Crucially, the USPTO disagrees with you (although, who knows? That could change in the future). Is the company providing a canvas, or a collaboration tool that uses an abstraction of a canvas to operate? I think that you're conflating what a thing is with how that thing is constructed. It is a collaboration tool. It uses a canvas. "Canvas" isn't a generic word within the realm of SaaS collaboration tools, so a trademark on that name, in that context, should be valid.

In your example, a chainsaw company could produce a product called Chainsaw, but it couldn't (shouldn't be able to, at least) gain a trademark for that name.

> It uses a canvas.

The users are using the canvas, not the company.

Would you say that a chainsaw renting company could call itself "Chainsaw" (because it "uses" chainsaws as a means to provide the user with sawing capabilities)?

The generic-term exclusion would apply if and only if the word canvas was the generic -- as in the literal dictionary definition -- of the product.

That's why you can't register a trademark for "electric car" or "autonomous vehicle" or "html web page" for an electric car, autonomous vehicle or html web page business.

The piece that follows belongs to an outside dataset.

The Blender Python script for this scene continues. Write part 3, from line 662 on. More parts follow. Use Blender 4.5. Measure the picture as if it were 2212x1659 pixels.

If you could, other manufacturers would not be able to describe their goods without infringing your mark. Since the product in question is metaphorically like a canvas, but is neither 1) a heavy-duty, plain-weave fabric; nor 2) the <canvas> html tag, another company could create a competing product and market it without using the word canvas, no problem. Hence, the generic exclusion would not apply.